## Exercise materials
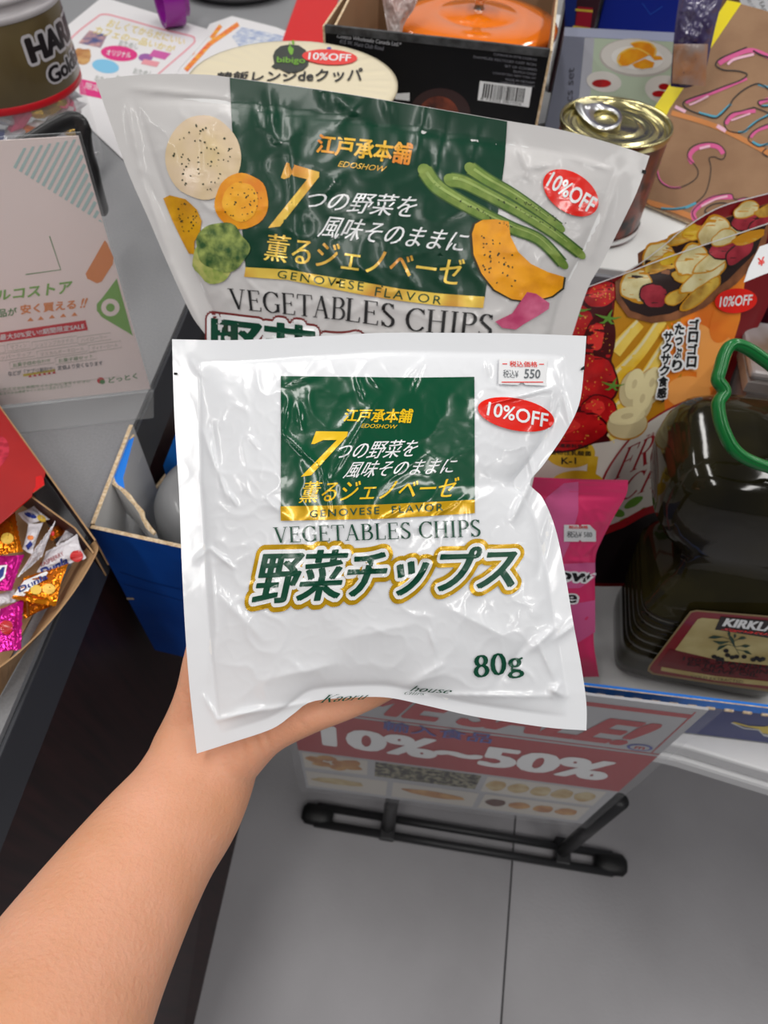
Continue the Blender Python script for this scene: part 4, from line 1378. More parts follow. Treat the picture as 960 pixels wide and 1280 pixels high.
    if full:
        pr = Print(bg.surf, 14)
        for txt, (x0, y0, x1, y1) in (('ゴロゴロ', (868, 398, 864, 460)), ('たっぷり', (850, 404, 846, 464)), ('サクサク食感。', (836, 414, 825, 512))):
            k = len(txt)
            for i, ch in enumerate(txt):
                cx, cy = x0 + (x1 - x0) * (i + .5) / k, y0 + (y1 - y0) * (i + .5) / k
                w, h = (5.5, 6.3)
                if ch in 'っぷ':
                    w, h = 4.2, 4.6 if ch == 'っ' else 6
                if ch == '。':
                    cx += 3; cy -= 4; w = h = 1.5
                pr.text(glyphs(ch), [(cx - w + .6, cy - h), (cx + w + .6, cy - h), (cx + w - .6, cy + h), (cx - w - .6, cy + h)], [(wh_ink, 0.20 if ch != '。' else 0, 17), (black_ink, 0.05, 18)])
        pr.build('lettering', t)
        pr = Print(bg.surf, 14)
        pr.ellipse(920, 376, 26.5, 15.5, red_st, 17, rot=-5, n=36)
        pr.text(glyphs('10%OFF', offset=0.02, shear=0.1), [(900, 371), (941, 368), (940, 381), (899, 384)], [(wh_ink, 0, 18)])
        pr.build('discount_sticker', t, 'red oval 10%OFF sticker')
    return t


plf1 = Plane(D(700, 370, .65), D(930, 300, .685), D(760, 640, .79))
fruit_bag('fruit chips pouch with strawberries, bananas and a 10%OFF sticker, right of the held bag', plf1,
          [(683, 408), (692, 388), (715, 366), (740, 356), (781, 341), (845, 317), (923, 291), (985, 270)],
          [(985, 270), (975, 340), (952, 400), (922, 452), (900, 520), (890, 600), (885, 730)],
          [(668, 730), (760, 733), (885, 730)], [(683, 408), (672, 470), (665, 560), (668, 730)], (0, 0), True)
plf2 = Plane(D(793, 333, .69), D(960, 242, .72), D(760, 640, .81))
fruit_bag('second red fruit chips pouch, only its upper edge showing behind the first', plf2,
          [(740, 360), (793, 333), (832, 304), (855, 285), (900, 258), (960, 241), (990, 232)],
          [(990, 232), (985, 400), (960, 600), (930, 700)], [(690, 700), (800, 704), (930, 700)], [(740, 360), (715, 450), (700, 600), (690, 700)], (28, -35), False)

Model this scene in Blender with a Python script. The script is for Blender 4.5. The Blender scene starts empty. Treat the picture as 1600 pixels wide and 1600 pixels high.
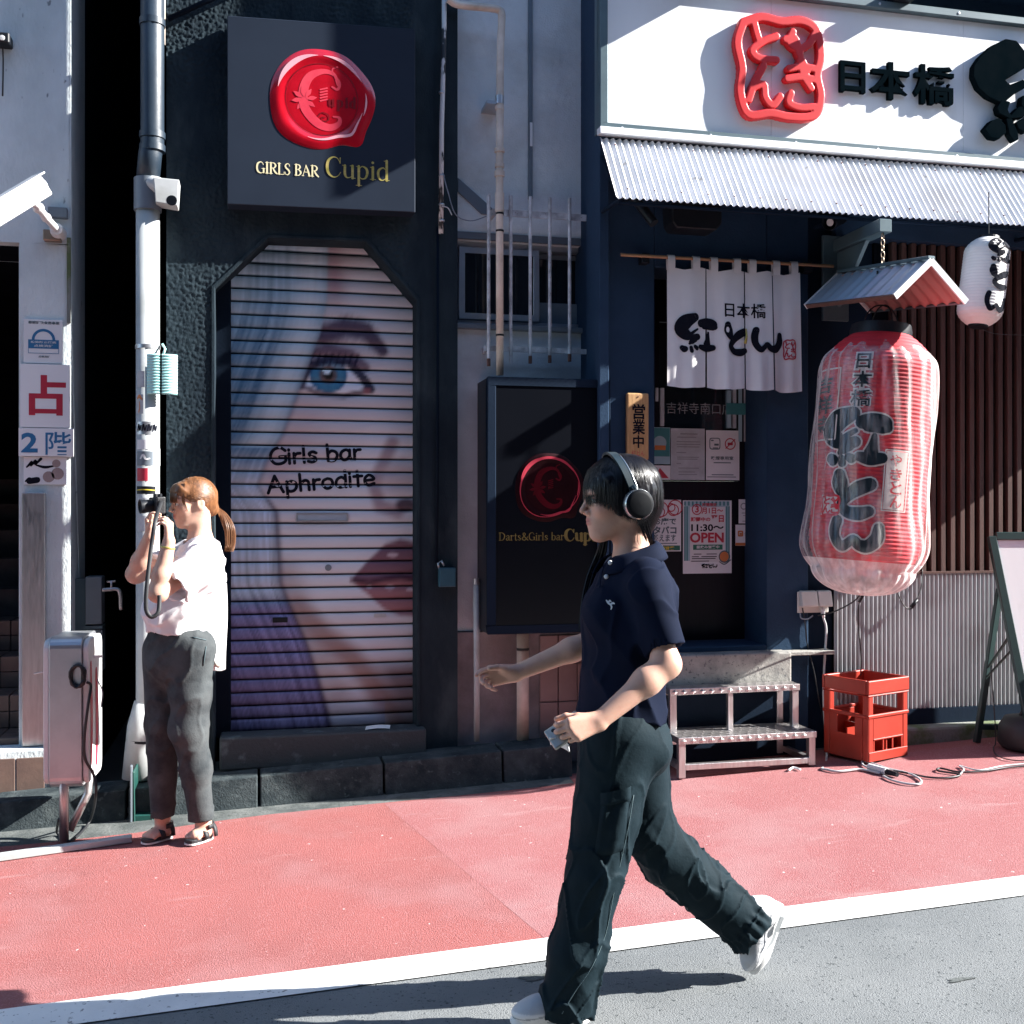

## Short exercise
Check the data for the word "this" and pull out the lines that have it.

## Exercise response
Continue the Blender Python script for this scene: part 4, from line 1378. More parts follow. Treat the picture as 960 pixels wide and 1280 pixels high.
Model this scene in Blender with a Python script. The script is for Blender 4.5. The Blender scene starts empty. Treat the picture as 1600 pixels wide and 1600 pixels high.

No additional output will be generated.